Onder zijn pontificaat werd Constantijn de Grote christen, waarmee de christelijke Kerk voorgoed een machtsbasis had. Dit leidde tot de Donatio Constantini. De gift van Noord-Italië tot aan Rome zelf, als territoir voor een pauselijke staat, stond in het Volksvesperale van Berne. Dat bleek overtuigend uit een (zoals later bleek valse) oorkonde die dat land aan de kerk schonk. Ook het verhaal dat Silvester de keizer eigenhandig gedoopt zou hebben, bleek niet waar. Over de twee leiders zijn vele andere verhalen geschreven, gebundeld in de Legende van Constantijn en Sylvester. Aangezien mijn broer Frans inmiddels thuis de trog met oliebollenbeslag weer omver geschopt had bij het te abrupt openen van de schuifdeuren kon ik dat allemaal niet echt goed nazoeken.
Ik hield het er maar op dat deze Sylvester niet had stilgezeten en dat hij net als de Zware Jongens in de Donald Duck van alle markten thuis was. Hij had zijn verdiende sporen ter dege nagelaten. Net als Chroetsjow overigens. Maar Sylvester deed ook nog eens wonderen erbij. De naam van de paus zou allang in de vergetelheid zijn geraakt, als zich niet het volgende had afgespeeld. Volgens de legende, leed keizer Constantijn aan lepra. Hij zou alleen maar kunnen genezen door te baden in kinderbloed. In de nacht, voordat de kinderen gedood zouden worden verschenen Petrus en Paulus aan Constantijn.
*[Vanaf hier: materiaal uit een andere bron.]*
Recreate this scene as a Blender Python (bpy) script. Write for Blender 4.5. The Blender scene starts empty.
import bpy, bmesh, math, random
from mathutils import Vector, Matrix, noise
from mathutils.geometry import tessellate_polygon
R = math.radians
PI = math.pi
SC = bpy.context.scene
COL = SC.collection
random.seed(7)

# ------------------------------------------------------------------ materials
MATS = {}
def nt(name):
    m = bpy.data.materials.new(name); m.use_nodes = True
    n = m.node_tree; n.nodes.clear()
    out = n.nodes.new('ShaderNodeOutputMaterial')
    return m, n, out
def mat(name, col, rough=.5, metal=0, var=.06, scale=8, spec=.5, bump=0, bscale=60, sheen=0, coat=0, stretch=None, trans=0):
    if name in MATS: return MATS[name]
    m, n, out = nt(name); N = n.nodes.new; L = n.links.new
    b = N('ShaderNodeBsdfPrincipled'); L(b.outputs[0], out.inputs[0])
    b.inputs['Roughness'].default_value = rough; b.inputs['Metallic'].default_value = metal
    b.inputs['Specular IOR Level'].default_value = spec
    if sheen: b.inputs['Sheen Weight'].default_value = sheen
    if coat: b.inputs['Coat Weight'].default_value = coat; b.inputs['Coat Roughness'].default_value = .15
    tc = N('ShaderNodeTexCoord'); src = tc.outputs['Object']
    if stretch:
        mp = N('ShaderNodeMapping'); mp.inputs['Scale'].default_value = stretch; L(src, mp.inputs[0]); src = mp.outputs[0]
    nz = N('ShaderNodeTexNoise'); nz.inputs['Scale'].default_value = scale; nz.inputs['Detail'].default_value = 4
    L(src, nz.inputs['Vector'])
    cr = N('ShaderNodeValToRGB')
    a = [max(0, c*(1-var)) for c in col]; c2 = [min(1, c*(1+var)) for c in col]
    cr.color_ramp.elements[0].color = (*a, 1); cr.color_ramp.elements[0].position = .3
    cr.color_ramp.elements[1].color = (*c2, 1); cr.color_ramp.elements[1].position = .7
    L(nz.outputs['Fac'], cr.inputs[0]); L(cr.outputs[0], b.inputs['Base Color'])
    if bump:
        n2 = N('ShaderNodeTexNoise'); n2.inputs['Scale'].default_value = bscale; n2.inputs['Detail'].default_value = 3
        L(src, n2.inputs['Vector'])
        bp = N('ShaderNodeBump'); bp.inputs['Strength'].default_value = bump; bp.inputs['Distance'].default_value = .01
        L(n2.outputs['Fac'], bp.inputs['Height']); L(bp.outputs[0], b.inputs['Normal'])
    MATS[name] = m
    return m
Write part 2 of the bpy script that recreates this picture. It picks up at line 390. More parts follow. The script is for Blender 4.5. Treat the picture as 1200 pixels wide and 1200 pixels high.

Ze geboden de keizer om de paus te laten roepen. Toen de keizer door de paus gedoopt was, was hij meteen van zijn ziekte genezen. Als dank schonk Constantijn de paus een paleis. Gezeten op zijn paard en begeleid door de lopende keizer die zijn teugel vasthield kwamen de paus en de keizer bij het paleis aan. En geknield bood Constantijn de paus zijn tiara aan. De met geschenken overladen paus hield aan de wonderbaarlijke genezing van de keizer zelf ook iets over, een heiligverklaring. De feestdag hiervan valt op 31 december. Dat had Chroetsjow dan toch maar niet bereikt. Al stond ook hij wel degelijk in de Winkler Prins-encyclopedie van mijn vader.
Tevens liet Sylvester veel van zich horen op het Eerste Concilie van Nicea, een concilie waarop onder andere het arianisme voorgoed veroordeeld werd en waar de eerste geloofsbelijdenis opgesteld werd, die de naam geloofsbelijdenis van Nicea-Constantinopel kreeg. Dat krijgen u en ik toch maar niet voor elkaar. Maar wij maken ook het verschil niet zoals mijn oudste broer. Jammerend had moeder het beslag weer opgeveegd en uitgewrongen met de dweil. Maar van verdere toebereidselen ter consumptie zag men toch bij ons thuis verder maar af, al was het beslag echt duur geweest.